Tom Tresansky
Tom Tresansky

Reputation: 19877

Why did plsql_profiler produce no data rows?

DECLARE
  v_run_no binary_integer;
  v_run_time_in_sec number;
BEGIN 
  dbms_profiler.start_profiler('Profiling my proc', 'Tom', v_run_no);

  schema.my_package.my_proc();

  dbms_profiler.stop_profiler();

  -- Calculate the TOTAL_TIME for each unit in the run by summing the TOTAL_TIME
  -- from each data record in the unit and writing it to the TOTAL_TIME column
  -- in the plsql_profiler_units table.
  dbms_profiler.rollup_run(v_run_no);

  -- Grab total run time for display
  SELECT r.RUN_TOTAL_TIME / 1000000000
  INTO v_run_time_in_sec
  FROM ucms_crim_conv.plsql_profiler_runs r
  WHERE r.RUNID = v_run_no;

  dbms_output.put_line('Profiled as run ' || v_run_no || ' in ' || v_run_time_in_sec || ' total sec.');
END;

I've run this same script to profile a different procedure call, by changing ONLY the schema.my_package.my_proc(); line to call a different procedure, and everything went fine.

This time, after the script completes, I can see a row with a value in the TOTAL_TIME column for the run id in the plsql_profiler_runs table.

Previously I would also see 2 rows in plsql_profiler_units, one for the anonymous calling block, and 1 for the procedure being profiled, with associated rows in plsql_profiler_data for each unit. However, this time, I see only the anonymous block in plsql_profiler_units, and the only plsql_profiler_data records for this run id are for the calling anonymous block, not the procedure itself, which is obviously what I'm interested in.

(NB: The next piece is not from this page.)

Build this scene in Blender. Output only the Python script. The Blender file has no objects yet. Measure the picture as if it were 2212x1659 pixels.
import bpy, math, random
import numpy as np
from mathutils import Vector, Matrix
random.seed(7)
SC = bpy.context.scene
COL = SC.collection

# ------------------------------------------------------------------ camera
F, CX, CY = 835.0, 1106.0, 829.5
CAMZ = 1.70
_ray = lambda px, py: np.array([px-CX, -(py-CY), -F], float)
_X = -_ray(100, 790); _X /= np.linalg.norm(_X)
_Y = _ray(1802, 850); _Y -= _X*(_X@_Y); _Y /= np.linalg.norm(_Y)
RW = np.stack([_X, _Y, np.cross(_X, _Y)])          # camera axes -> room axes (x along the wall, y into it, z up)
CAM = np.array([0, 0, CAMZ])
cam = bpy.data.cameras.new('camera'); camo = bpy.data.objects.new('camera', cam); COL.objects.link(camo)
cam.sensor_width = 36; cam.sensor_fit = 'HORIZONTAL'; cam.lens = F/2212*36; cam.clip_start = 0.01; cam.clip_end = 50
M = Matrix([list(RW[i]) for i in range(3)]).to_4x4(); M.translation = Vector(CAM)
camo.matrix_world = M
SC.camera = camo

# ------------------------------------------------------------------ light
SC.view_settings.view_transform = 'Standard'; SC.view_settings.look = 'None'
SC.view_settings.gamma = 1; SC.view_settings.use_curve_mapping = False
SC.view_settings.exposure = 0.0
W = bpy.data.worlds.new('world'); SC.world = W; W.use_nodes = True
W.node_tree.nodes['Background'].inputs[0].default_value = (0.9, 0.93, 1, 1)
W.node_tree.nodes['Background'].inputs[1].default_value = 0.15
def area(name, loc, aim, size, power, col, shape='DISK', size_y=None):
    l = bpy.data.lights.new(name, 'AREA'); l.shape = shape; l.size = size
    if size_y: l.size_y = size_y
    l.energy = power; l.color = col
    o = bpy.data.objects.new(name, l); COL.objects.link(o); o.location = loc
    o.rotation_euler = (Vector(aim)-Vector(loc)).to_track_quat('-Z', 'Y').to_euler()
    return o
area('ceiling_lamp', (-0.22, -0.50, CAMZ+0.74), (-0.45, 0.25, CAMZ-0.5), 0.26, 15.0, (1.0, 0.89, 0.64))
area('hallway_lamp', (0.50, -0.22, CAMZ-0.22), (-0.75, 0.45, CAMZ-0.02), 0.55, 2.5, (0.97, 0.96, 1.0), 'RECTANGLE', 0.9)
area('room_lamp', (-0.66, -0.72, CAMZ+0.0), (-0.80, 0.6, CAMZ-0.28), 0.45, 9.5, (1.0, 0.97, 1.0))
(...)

Why might this happen? What can I do to fix it and see data for my procedure?

Upvotes: 2

Views: 1098

Answers (1)

Kirill Leontev
Kirill Leontev

Reputation: 10941

According to the DBMS_PROFILER reference:

Security Model

The profiler only gathers data for units for which a user has CREATE privilege; you cannot use the package to profile units for which EXECUTE ONLY access has been granted. In general, if a user can debug a unit, the same user can profile it. However, a unit can be profiled whether or not it has been compiled DEBUG. Oracle advises that modules that are being profiled should be compiled DEBUG, since this provides additional information about the unit in the database.

I was able to reproduce your issue when profiled procedure was created in another schema and my profiling user lacked either CREATE ANY PROCEDURE or ALTER ANY PROCEDURE privileges. When he had both - everything ran just fine. Probably you reference another schema's package and suffer the same issue.